It is still possible that you, and I, can reach space in our lifetimes.
It’s still possible thanks to the imagination of Arthur C. Clarke and the hard work of people like Rice researcher Wade Adams.
Dr. Adams, an Air Force graduate, is now director of the Smalley Institute at Rice. This makes him head cheerleader and bottle washer for all those other Rice scientists — professors, graduate fellows, graduate students and (yes, because it’s Rice) even undergrads — working to solve big problems like the space elevator.

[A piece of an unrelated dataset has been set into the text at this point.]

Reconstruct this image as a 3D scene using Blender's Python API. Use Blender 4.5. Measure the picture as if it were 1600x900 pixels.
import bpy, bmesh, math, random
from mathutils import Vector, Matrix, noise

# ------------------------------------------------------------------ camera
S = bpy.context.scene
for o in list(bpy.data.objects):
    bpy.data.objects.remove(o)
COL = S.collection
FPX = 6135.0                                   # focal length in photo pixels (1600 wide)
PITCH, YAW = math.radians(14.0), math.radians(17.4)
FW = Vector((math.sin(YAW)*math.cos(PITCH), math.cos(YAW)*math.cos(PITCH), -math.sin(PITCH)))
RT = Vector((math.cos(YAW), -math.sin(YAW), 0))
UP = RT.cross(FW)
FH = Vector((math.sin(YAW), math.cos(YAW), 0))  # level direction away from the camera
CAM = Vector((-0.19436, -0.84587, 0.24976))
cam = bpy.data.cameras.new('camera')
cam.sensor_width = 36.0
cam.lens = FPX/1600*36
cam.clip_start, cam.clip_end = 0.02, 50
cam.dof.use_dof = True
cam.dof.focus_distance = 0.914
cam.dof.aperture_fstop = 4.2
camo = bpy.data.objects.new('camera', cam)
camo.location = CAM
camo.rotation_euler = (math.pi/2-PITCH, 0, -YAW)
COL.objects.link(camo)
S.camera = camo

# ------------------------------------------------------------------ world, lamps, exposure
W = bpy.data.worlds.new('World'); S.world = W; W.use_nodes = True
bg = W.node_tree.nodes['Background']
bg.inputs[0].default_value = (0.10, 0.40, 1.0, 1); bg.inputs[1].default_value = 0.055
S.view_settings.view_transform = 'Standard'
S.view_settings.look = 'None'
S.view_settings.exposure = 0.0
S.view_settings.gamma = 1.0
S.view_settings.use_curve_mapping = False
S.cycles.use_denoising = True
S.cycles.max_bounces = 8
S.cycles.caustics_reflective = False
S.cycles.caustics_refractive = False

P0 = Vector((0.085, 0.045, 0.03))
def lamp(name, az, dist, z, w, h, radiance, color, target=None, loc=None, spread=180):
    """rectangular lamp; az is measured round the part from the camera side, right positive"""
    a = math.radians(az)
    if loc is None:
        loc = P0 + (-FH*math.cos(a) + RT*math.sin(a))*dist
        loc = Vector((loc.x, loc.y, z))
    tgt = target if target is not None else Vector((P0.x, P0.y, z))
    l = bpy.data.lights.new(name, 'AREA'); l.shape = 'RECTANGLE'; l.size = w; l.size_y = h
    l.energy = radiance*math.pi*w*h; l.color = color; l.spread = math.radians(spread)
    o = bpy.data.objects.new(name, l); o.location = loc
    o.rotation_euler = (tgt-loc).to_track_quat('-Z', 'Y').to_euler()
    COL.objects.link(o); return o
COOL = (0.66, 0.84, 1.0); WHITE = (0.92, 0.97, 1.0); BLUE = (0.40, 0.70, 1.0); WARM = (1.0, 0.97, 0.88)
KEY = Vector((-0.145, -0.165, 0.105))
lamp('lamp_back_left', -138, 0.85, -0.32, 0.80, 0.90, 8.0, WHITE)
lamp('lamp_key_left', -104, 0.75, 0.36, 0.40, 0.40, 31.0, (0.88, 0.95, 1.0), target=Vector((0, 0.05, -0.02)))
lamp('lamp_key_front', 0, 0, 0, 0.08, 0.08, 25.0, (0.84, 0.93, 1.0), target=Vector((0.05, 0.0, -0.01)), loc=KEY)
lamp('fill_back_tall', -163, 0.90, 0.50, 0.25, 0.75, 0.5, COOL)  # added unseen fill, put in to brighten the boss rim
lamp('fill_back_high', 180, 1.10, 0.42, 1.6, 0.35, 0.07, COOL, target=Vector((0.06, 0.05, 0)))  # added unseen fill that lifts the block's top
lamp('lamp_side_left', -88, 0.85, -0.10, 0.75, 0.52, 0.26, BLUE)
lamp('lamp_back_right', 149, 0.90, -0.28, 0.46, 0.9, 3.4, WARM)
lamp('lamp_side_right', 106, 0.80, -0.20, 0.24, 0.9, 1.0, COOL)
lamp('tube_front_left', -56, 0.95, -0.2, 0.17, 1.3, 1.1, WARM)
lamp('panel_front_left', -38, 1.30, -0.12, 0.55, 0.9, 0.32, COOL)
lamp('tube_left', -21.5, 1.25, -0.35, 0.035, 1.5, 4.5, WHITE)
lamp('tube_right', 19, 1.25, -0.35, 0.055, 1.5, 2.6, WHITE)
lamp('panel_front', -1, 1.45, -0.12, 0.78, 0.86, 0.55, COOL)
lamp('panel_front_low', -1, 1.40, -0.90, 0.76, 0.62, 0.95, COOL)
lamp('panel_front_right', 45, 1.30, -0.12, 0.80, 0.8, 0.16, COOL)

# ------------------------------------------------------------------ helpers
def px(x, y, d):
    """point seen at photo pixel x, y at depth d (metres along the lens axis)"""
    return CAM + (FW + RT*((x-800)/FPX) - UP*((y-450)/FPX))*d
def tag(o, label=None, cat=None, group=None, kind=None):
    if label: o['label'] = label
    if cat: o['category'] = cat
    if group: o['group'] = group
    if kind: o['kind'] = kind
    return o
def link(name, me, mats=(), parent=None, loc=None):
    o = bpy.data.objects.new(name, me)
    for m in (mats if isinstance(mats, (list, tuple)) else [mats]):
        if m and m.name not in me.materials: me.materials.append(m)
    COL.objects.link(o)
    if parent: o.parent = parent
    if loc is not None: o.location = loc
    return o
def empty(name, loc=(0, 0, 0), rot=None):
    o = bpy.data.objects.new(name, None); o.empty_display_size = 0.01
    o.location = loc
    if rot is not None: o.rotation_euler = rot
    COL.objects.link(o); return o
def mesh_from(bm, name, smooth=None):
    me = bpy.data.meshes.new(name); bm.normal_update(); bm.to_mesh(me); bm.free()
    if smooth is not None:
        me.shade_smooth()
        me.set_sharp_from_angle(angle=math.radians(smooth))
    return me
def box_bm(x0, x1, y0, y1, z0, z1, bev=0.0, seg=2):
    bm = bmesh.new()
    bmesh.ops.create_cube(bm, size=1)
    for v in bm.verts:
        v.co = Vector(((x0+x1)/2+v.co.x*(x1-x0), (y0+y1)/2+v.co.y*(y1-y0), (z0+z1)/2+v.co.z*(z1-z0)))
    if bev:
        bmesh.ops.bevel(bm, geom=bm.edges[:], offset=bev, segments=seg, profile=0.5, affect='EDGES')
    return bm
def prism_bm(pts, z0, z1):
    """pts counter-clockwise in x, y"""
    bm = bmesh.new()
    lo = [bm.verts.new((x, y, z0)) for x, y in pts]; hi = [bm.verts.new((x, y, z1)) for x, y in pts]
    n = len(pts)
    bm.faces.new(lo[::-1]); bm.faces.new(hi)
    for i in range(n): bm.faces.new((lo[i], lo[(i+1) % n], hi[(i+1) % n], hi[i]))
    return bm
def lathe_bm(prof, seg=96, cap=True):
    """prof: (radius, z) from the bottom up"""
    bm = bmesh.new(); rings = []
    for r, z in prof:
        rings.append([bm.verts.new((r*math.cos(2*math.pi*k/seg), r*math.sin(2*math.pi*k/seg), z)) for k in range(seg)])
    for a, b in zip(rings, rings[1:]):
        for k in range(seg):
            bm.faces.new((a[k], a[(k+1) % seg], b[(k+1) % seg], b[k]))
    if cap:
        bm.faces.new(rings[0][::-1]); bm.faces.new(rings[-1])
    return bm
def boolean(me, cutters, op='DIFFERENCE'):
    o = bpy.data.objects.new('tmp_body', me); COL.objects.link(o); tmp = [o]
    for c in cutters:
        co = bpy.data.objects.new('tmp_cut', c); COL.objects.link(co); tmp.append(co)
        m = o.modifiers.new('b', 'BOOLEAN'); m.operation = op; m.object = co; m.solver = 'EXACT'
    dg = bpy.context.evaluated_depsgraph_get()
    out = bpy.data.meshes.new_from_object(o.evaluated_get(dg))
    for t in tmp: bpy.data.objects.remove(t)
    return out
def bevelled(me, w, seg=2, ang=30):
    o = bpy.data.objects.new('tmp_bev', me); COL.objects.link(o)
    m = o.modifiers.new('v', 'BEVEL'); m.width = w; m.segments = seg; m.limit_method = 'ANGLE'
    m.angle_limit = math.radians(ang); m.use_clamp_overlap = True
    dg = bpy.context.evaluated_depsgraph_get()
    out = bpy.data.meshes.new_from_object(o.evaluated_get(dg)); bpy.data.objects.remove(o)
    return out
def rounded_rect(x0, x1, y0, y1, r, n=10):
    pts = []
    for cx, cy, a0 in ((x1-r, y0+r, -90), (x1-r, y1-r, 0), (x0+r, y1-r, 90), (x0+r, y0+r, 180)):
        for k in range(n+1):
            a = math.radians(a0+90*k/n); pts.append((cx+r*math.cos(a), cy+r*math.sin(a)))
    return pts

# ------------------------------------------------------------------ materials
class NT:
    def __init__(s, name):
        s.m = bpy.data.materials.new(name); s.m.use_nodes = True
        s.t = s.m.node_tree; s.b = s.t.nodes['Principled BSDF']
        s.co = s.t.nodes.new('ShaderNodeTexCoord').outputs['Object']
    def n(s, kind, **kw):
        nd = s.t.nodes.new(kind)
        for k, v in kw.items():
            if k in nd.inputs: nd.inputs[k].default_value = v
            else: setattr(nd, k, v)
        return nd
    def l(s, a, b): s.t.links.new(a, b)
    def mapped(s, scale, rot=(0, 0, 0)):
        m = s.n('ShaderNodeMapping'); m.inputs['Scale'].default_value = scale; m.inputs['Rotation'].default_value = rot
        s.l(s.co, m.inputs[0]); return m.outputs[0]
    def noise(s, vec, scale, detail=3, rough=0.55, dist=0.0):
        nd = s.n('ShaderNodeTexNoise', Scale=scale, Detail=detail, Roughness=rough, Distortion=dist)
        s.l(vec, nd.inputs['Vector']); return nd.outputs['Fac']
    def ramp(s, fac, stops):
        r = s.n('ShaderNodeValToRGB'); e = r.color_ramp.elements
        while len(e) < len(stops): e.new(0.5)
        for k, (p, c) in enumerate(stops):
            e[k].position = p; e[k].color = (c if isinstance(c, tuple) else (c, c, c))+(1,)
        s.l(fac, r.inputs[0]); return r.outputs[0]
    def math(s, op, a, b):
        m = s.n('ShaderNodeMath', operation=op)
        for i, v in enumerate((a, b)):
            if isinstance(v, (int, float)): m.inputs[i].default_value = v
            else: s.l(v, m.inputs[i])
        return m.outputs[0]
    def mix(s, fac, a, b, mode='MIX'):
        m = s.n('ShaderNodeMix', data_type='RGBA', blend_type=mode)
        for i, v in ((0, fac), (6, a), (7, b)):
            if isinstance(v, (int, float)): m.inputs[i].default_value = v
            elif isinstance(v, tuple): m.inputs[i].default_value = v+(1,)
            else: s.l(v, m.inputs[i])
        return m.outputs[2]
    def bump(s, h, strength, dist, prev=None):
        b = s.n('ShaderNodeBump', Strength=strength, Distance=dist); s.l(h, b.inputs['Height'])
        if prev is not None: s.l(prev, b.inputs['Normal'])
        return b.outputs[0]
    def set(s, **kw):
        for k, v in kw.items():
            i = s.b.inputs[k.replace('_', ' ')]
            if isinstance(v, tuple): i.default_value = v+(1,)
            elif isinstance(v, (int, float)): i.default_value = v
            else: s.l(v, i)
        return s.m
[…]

A space elevator is just what it sounds like. It’s basically two strips of material, arranged in a giant ellipse, reaching from the surface of the Earth to a point in geosynchronous orbit, 22,300 miles in space. Clarke first conceived of the idea in 1947. In Clarke’s fiction the bottom of the elevator is in Sri Lanka, his home for many decades now. When most Americans talk about it, they think of a place in the mid-Pacific. Whatever.
You pull a cab up, and an identical one comes down. Very small energy
load. Miniscule, compared with flying a space shuttle. Safe, so long as
the string doesn’t break.
Aye, that’s the rub. That strip of material has to be really strong.
Really, really, really strong. At the heart of such a strip of material
would be carbon nanotubes, the long version of the Buckyball Dr.
Smalley helped discover in 1983.
Dr. Adams says we’re about 15% of the way there, in terms of the needed
material strength. We can already use carbon nanotubes to produce
materials that are three times stronger than Kevlar. Not bad. But not
good enough.
Here’s the key quote, though. "We’re making steady progress."
I believe in people like Dr. Wade Adams, and you should too.